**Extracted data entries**
* Begin *

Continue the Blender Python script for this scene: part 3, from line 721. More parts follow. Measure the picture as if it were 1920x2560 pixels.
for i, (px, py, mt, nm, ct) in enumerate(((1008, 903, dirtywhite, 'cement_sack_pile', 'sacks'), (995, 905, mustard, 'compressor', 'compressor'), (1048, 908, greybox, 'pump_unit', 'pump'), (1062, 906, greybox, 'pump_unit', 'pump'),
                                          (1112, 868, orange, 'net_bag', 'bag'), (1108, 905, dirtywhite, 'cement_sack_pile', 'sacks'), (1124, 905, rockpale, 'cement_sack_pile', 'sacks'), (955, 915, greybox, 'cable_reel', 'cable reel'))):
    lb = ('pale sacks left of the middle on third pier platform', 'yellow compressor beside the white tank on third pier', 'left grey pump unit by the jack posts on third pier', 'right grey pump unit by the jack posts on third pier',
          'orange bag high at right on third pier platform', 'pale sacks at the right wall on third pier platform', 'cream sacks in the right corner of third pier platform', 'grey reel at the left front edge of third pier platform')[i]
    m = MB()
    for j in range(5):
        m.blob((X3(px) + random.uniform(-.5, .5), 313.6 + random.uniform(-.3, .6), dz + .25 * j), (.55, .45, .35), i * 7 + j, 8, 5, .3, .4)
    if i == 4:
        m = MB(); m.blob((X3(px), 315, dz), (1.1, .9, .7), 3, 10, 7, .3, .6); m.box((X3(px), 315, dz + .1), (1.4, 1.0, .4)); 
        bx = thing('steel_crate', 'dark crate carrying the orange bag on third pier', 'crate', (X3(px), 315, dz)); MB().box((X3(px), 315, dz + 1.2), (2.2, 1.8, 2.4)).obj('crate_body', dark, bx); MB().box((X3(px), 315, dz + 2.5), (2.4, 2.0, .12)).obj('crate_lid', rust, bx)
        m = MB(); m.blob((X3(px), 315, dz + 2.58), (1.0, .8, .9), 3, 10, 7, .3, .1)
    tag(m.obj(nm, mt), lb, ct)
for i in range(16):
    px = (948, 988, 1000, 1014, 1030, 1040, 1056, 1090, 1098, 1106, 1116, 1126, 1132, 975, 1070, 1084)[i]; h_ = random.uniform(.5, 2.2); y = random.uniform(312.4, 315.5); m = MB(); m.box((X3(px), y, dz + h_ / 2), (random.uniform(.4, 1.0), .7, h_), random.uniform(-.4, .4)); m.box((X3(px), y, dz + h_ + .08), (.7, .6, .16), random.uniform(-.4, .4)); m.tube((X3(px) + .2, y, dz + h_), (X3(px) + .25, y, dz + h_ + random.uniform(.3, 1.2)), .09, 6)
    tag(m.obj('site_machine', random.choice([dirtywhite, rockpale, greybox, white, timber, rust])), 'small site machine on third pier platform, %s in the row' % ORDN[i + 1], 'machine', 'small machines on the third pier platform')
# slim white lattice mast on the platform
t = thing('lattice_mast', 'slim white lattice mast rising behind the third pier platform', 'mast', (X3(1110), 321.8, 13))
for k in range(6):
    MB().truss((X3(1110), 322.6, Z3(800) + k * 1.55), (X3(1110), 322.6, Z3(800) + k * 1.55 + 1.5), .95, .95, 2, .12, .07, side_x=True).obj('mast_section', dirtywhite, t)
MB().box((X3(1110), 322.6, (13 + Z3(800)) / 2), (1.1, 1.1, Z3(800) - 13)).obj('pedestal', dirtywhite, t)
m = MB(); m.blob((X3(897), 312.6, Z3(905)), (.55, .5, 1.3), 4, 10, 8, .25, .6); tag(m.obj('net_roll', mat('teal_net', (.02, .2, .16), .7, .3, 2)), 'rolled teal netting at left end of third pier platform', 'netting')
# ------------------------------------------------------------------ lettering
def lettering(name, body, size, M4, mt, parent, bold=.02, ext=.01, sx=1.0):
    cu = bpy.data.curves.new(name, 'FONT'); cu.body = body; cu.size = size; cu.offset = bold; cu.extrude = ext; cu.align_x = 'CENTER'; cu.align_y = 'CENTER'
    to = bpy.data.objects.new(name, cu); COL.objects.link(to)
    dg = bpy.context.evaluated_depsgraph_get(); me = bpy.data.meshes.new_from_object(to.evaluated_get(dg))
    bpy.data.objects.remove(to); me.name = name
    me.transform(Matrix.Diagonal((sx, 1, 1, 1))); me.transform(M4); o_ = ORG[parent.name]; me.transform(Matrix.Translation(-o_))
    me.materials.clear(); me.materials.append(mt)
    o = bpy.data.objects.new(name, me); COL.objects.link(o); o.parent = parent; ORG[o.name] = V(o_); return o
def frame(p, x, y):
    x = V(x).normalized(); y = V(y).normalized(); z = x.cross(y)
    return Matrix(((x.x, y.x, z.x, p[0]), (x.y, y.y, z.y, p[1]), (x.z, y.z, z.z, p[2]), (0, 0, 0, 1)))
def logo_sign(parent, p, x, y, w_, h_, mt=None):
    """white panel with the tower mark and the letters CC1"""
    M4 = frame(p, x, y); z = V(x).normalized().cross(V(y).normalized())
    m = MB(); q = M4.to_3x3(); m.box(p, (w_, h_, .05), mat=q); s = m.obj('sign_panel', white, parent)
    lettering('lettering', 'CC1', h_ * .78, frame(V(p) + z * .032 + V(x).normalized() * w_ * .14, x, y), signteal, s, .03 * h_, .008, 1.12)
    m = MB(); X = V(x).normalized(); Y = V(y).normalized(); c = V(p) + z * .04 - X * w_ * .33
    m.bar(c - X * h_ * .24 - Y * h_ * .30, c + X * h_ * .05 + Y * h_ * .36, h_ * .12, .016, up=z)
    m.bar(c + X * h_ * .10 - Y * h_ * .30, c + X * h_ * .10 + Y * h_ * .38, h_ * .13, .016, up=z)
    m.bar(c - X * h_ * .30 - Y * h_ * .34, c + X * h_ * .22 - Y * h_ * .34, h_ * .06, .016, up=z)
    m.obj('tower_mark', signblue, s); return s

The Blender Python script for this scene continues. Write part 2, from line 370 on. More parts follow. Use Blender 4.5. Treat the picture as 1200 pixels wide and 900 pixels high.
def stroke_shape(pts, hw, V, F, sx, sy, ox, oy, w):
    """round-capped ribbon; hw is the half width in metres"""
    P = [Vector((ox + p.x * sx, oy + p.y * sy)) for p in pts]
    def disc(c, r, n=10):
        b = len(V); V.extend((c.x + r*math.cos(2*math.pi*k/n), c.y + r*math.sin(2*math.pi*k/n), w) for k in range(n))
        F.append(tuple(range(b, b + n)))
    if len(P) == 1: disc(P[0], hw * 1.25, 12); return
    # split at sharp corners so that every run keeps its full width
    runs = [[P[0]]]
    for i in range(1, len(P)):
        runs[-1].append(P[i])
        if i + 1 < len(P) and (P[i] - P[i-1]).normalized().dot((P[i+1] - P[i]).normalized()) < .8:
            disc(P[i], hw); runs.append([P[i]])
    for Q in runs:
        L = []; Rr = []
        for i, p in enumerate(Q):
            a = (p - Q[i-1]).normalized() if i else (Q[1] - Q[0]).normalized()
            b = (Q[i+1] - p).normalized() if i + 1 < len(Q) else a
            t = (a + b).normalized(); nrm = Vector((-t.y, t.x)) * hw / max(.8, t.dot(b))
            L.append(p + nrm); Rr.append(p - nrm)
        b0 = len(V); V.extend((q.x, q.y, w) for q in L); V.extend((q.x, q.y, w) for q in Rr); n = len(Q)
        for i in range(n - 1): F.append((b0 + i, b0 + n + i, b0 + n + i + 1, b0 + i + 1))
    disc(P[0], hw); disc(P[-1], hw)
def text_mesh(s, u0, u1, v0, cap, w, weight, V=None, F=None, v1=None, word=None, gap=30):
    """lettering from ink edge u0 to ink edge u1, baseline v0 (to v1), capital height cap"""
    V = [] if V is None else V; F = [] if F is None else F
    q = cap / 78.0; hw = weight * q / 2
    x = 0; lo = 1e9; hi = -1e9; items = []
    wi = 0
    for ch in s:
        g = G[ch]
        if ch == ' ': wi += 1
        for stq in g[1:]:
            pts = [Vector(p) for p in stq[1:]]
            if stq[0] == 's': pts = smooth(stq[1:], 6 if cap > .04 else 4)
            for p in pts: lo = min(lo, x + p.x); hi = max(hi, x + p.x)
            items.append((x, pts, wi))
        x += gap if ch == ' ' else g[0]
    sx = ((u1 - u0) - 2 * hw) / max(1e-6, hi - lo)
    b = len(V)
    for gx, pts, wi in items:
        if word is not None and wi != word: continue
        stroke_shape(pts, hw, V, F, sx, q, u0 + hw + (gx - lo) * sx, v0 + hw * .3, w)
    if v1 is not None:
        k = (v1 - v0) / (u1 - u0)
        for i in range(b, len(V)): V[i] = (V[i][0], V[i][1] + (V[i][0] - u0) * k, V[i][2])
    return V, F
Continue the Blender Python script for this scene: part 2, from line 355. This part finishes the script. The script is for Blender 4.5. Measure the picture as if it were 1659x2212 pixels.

* End *

**Aim**
Which lines of the data include "More"? Copy each of them.

**Complete output**
Continue the Blender Python script for this scene: part 3, from line 721. More parts follow. Measure the picture as if it were 1920x2560 pixels.
The Blender Python script for this scene continues. Write part 2, from line 370 on. More parts follow. Use Blender 4.5. Treat the picture as 1200 pixels wide and 900 pixels high.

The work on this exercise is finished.